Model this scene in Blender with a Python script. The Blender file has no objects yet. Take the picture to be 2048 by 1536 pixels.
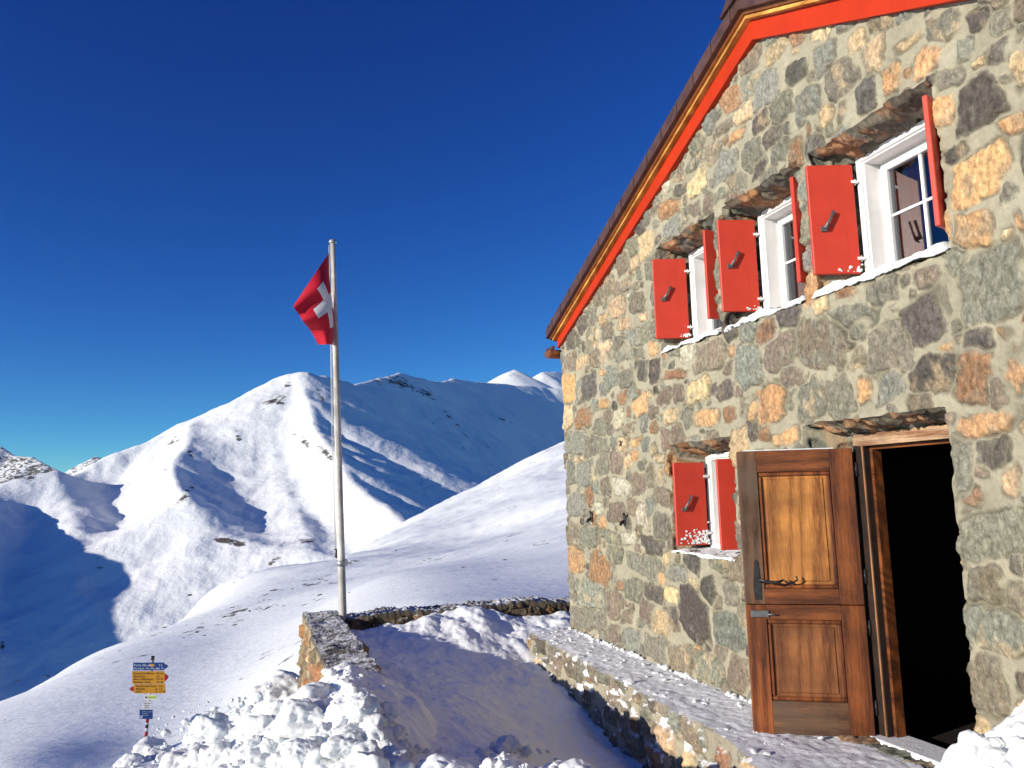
import bpy, bmesh, math, random
import numpy as np
from mathutils import Vector, Matrix, noise as mnoise
R = math.radians
sc = bpy.context.scene
col = sc.collection
# ---------------------------------------------------------------- camera, sun, sky, exposure
YAW, PIT, ROL, FPX = R(18.4213), R(8.2706), R(1.1806), 1537.0
EYE = np.array([0., 0., 1.6])
_f = np.array([-math.cos(YAW)*math.cos(PIT), math.sin(YAW)*math.cos(PIT), math.sin(PIT)])
_r = np.array([math.sin(YAW), math.cos(YAW), 0.])
_u = np.cross(_r, _f)
_r, _u = _r*math.cos(ROL)-_u*math.sin(ROL), _r*math.sin(ROL)+_u*math.cos(ROL)
cam = bpy.data.objects.new('camera', bpy.data.cameras.new('camera')); col.objects.link(cam)
cam.matrix_world = Matrix(((_r[0], _u[0], -_f[0], 0), (_r[1], _u[1], -_f[1], 0), (_r[2], _u[2], -_f[2], 1.6), (0, 0, 0, 1)))
cam.data.sensor_width = 36; cam.data.lens = 36*FPX/2048; cam.data.clip_start = .05; cam.data.clip_end = 60000
sc.camera = cam
SUN_E, SUN_A = R(12.8), R(-15.0)
tosun = Vector((-math.sin(SUN_A)*math.cos(SUN_E), -math.cos(SUN_A)*math.cos(SUN_E), math.sin(SUN_E)))
sl = bpy.data.lights.new('sun', 'SUN'); sl.energy = 4.8; sl.angle = R(.53); sl.color = (1, .915, .79)
so = bpy.data.objects.new('sun', sl); col.objects.link(so); so.rotation_euler = tosun.to_track_quat('Z', 'Y').to_euler()
w = bpy.data.worlds.new('World'); sc.world = w; w.use_nodes = True
nt = w.node_tree; nt.nodes.clear()
sky = nt.nodes.new('ShaderNodeTexSky'); sky.sky_type = 'NISHITA'; sky.sun_disc = False
sky.sun_elevation = SUN_E; sky.sun_rotation = R(180)+SUN_A
sky.altitude = 3500; sky.air_density = 1.0; sky.dust_density = 0.0; sky.ozone_density = 3.0
hs = nt.nodes.new('ShaderNodeHueSaturation'); hs.inputs['Hue'].default_value = .515
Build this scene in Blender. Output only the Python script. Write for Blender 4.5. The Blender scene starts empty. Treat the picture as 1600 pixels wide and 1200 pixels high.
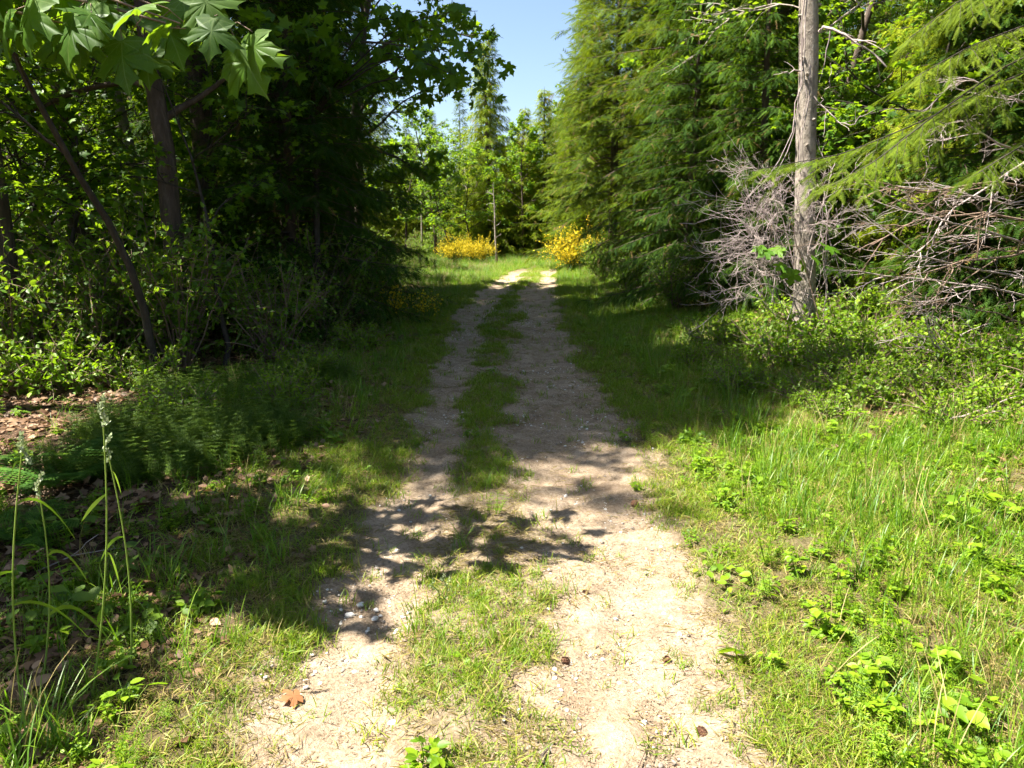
import bpy, math
import numpy as np
from math import sin, cos, pi, radians, atan2, tan
from mathutils import Vector, Matrix, Euler

# ------------------------------------------------------------------ camera, sky, sun, exposure
S = bpy.context.scene
COL = S.collection
CAM_H, PITCH, FPX = 1.9, radians(12.3), 1100.0          # focal length in pixels of a 1600 px wide frame
cam = bpy.data.cameras.new('camera'); cam.sensor_width = 36.0; cam.lens = 36.0 * FPX / 1600.0
cam.clip_end = 2000; cam.clip_start = 0.05
camo = bpy.data.objects.new('camera', cam); COL.objects.link(camo)
camo.location = (0, 0, CAM_H); camo.rotation_euler = (pi / 2 - PITCH, 0, 0)
S.camera = camo

SUN_AZ = atan2(-0.99, -0.10)       # compass-like angle of the sun, measured from +Y towards +X
SUN_EL = radians(60)
W = bpy.data.worlds.new('World'); S.world = W; W.use_nodes = True
wt = W.node_tree; wt.nodes.clear()
sky = wt.nodes.new('ShaderNodeTexSky'); sky.sky_type = 'NISHITA'; sky.sun_disc = False
sky.sun_elevation = SUN_EL; sky.sun_rotation = SUN_AZ; sky.air_density = 1.0; sky.dust_density = 1.3; sky.ozone_density = 1.5
bg = wt.nodes.new('ShaderNodeBackground'); bg.inputs[1].default_value = 0.05
wo = wt.nodes.new('ShaderNodeOutputWorld')
wt.links.new(sky.outputs[0], bg.inputs[0]); wt.links.new(bg.outputs[0], wo.inputs[0])

sl = bpy.data.lights.new('sun', 'SUN'); sl.energy = 5.0; sl.angle = radians(0.55); sl.color = (1.0, 0.95, 0.84)
so = bpy.data.objects.new('sun', sl); COL.objects.link(so)
TOSUN = Vector((sin(SUN_AZ) * cos(SUN_EL), cos(SUN_AZ) * cos(SUN_EL), sin(SUN_EL)))
so.rotation_euler = (-TOSUN).to_track_quat('-Z', 'Y').to_euler()
so.location = (-20, 5, 40)

S.view_settings.view_transform = 'Standard'; S.view_settings.look = 'None'
S.view_settings.exposure = 2.3; S.view_settings.gamma = 1.0; S.view_settings.use_curve_mapping = False
S.render.engine = 'CYCLES'
S.cycles.max_bounces = 5; S.cycles.diffuse_bounces = 2; S.cycles.glossy_bounces = 2
S.cycles.transmission_bounces = 3; S.cycles.transparent_max_bounces = 4
S.cycles.use_denoising = True; S.cycles.adaptive_threshold = 0.04
S.cycles.caustics_reflective = False; S.cycles.caustics_refractive = False

# ------------------------------------------------------------------ pixel helpers (layout only)
def ray(px, py):
    u = (px - 800) / FPX; v = (600 - py) / FPX
    return np.array([u, cos(PITCH) + v * sin(PITCH), -sin(PITCH) + v * cos(PITCH)])
def on_ground(px, py, z=0.0):
    r = ray(px, py); t = (z - CAM_H) / r[2]
    return r[0] * t, r[1] * t
def at(px, py, y):
    r = ray(px, py); t = y / r[1]
    return np.array([r[0] * t, y, CAM_H + r[2] * t])

# ------------------------------------------------------------------ mesh helpers
def norm(v):
    return v / np.maximum(np.linalg.norm(v, axis=-1, keepdims=True), 1e-9)

class Geo:
    def __init__(s): s.v = []; s.t = []; s.r = []; s.n = 0
    def add(s, v, t, r):
        s.v.append(v); s.t.append(t + s.n); s.r.append(r); s.n += len(v)
    def tube(s, pts, rad, sides=5, rnd=0.5):
        pts = np.asarray(pts, float); rad = np.asarray(rad, float); n = len(pts)
        tg = np.empty_like(pts); tg[1:-1] = pts[2:] - pts[:-2]; tg[0] = pts[1] - pts[0]; tg[-1] = pts[-1] - pts[-2]
        tg = norm(tg)
        ref = np.array([1.0, 0, 0]) if abs(tg[0][2]) > 0.8 else np.array([0, 0, 1.0])
        a = norm(np.cross(tg, ref)); b = np.cross(tg, a)
        an = np.arange(sides) * 2 * pi / sides
        ring = np.cos(an)[None, :, None] * a[:, None] + np.sin(an)[None, :, None] * b[:, None]
        v = (pts[:, None] + ring * rad[:, None, None]).reshape(-1, 3)
        i = np.arange(n - 1)[:, None] * sides; j = np.arange(sides)[None]; k = (j + 1) % sides
        t = np.concatenate([np.stack([i + j, i + k, i + sides + k], -1).reshape(-1, 3), np.stack([i + j, i + sides + k, i + sides + j], -1).reshape(-1, 3)])
        s.add(v, t, np.full(len(t), rnd))
    def stamp(s, tmpl, loc, R, scl, rnd):
        tv, tt = tmpl
        m = len(loc)
        if m == 0: return
        scl = np.asarray(scl, float)
        if scl.ndim == 1: scl = scl[:, None]
        v = np.einsum('mij,mnj->mni', R, tv[None] * scl[:, None, :]) + loc[:, None]
        t = tt[None] + (np.arange(m) * len(tv))[:, None, None]
        s.add(v.reshape(-1, 3), t.reshape(-1, 3), np.repeat(rnd, len(tt)))
    def mesh(s, name, mat, smooth=False):
        me = bpy.data.meshes.new(name)
        if s.n == 0: return me
        v = np.concatenate(s.v).astype(np.float32); t = np.concatenate(s.t).astype(np.int32); r = np.concatenate(s.r).astype(np.float32)
        me.vertices.add(len(v)); me.vertices.foreach_set('co', v.ravel())
        me.loops.add(len(t) * 3); me.loops.foreach_set('vertex_index', t.ravel())
        me.polygons.add(len(t)); me.polygons.foreach_set('loop_start', np.arange(len(t), dtype=np.int32) * 3)
        if smooth: me.polygons.foreach_set('use_smooth', np.ones(len(t), bool))
        me.update(calc_edges=True)
        at_ = me.attributes.new('rnd', 'FLOAT', 'FACE'); at_.data.foreach_set('value', r)
        me.materials.append(mat)
        return me

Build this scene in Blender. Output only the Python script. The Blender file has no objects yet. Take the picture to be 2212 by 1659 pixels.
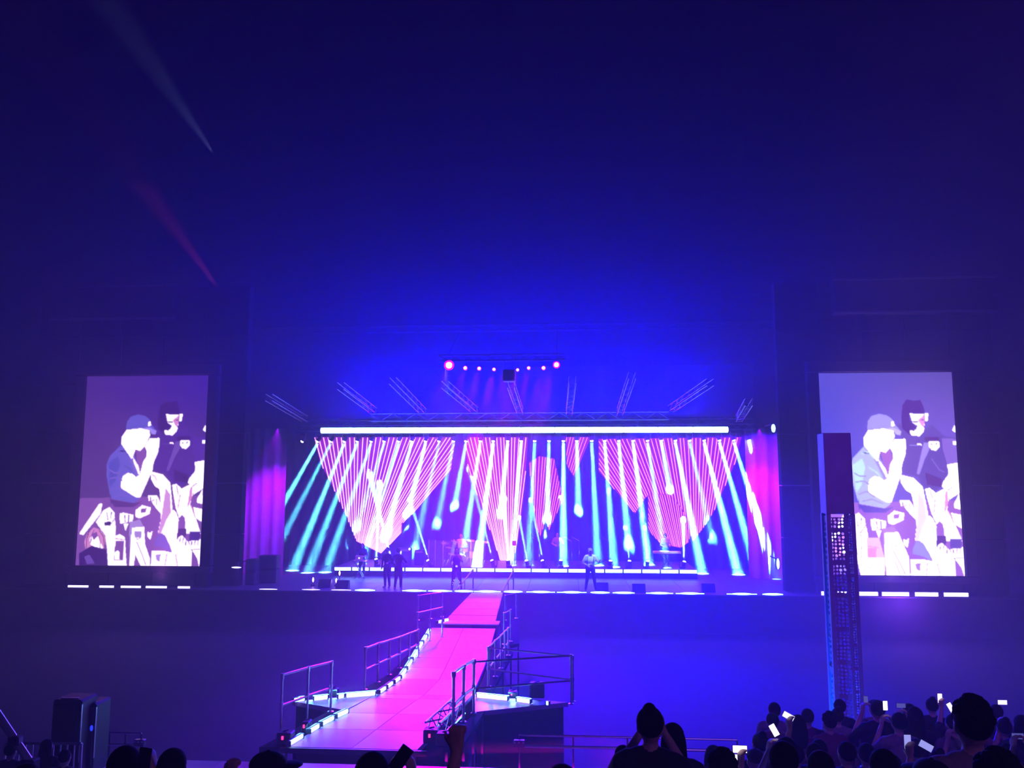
import bpy, bmesh, math, random
import numpy as np
from mathutils import Vector, Matrix

random.seed(7)
S = bpy.context.scene
COL = S.collection
Z = Vector((0, 0, 1))

# ------------------------------------------------------------------ camera
F = 1700.0                       # focal length in pixels of the 2212 x 1659 frame
CZ = 7.1                         # the photographer stands on a raised tier
YAW = math.radians(4.0)
PIT = math.atan(200.5 / F)
cam = bpy.data.cameras.new('camera')
co = bpy.data.objects.new('camera', cam)
COL.objects.link(co)
cam.sensor_width = 36
cam.lens = 36 * F / 2212
cam.clip_end = 600
co.location = (0, 0, CZ)
co.rotation_euler = (math.pi / 2 + PIT, 0, YAW)
S.camera = co
f0 = Vector((-math.sin(YAW), math.cos(YAW), 0))
RT = Vector((math.cos(YAW), math.sin(YAW), 0))
FW = f0 * math.cos(PIT) + Z * math.sin(PIT)
UP = -f0 * math.sin(PIT) + Z * math.cos(PIT)


def P(px, py, Y=None, z=None):
    """World point seen at a pixel of the photograph, at a given depth Y or height z."""
    d = FW + RT * ((px - 1106) / F) - UP * ((py - 829.5) / F)
    t = Y / d.y if Y is not None else (z - CZ) / d.z
    return Vector((0, 0, CZ)) + d * t


# ------------------------------------------------------------------ world, exposure
w = bpy.data.worlds.new('night_sky')
S.world = w
w.use_nodes = True
w.node_tree.nodes['Background'].inputs[0].default_value = (0.0002, 0.0001, 0.0012, 1)
S.view_settings.view_transform = 'Standard'
S.view_settings.look = 'None'
S.view_settings.exposure = 0
S.view_settings.gamma = 1
S.view_settings.use_curve_mapping = False
S.cycles.max_bounces = 4
S.cycles.diffuse_bounces = 2
S.cycles.glossy_bounces = 2
S.cycles.transmission_bounces = 4
S.cycles.transparent_max_bounces = 12
S.cycles.volume_bounces = 0
S.cycles.adaptive_threshold = .04
S.cycles.sample_clamp_indirect = 2


def lamp(kind, loc, tgt, e, col, parent=None, name=None, **k):
    l = bpy.data.lights.new(name or kind.lower() + '_light', kind)
    l.energy = e
    l.color = col
    for a, b in k.items():
        setattr(l, a, b)
    o = bpy.data.objects.new(name or kind.lower() + '_light', l)
    COL.objects.link(o)
    o.location = loc
    o.rotation_euler = (Vector(tgt) - Vector(loc)).to_track_quat('-Z', 'Y').to_euler()
    return o


cxx = P(1805, 942, Y=14.2).x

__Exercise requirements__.
Count how many lines above contain the word "Build". Reply with the number alone.

__Response to the task__.
2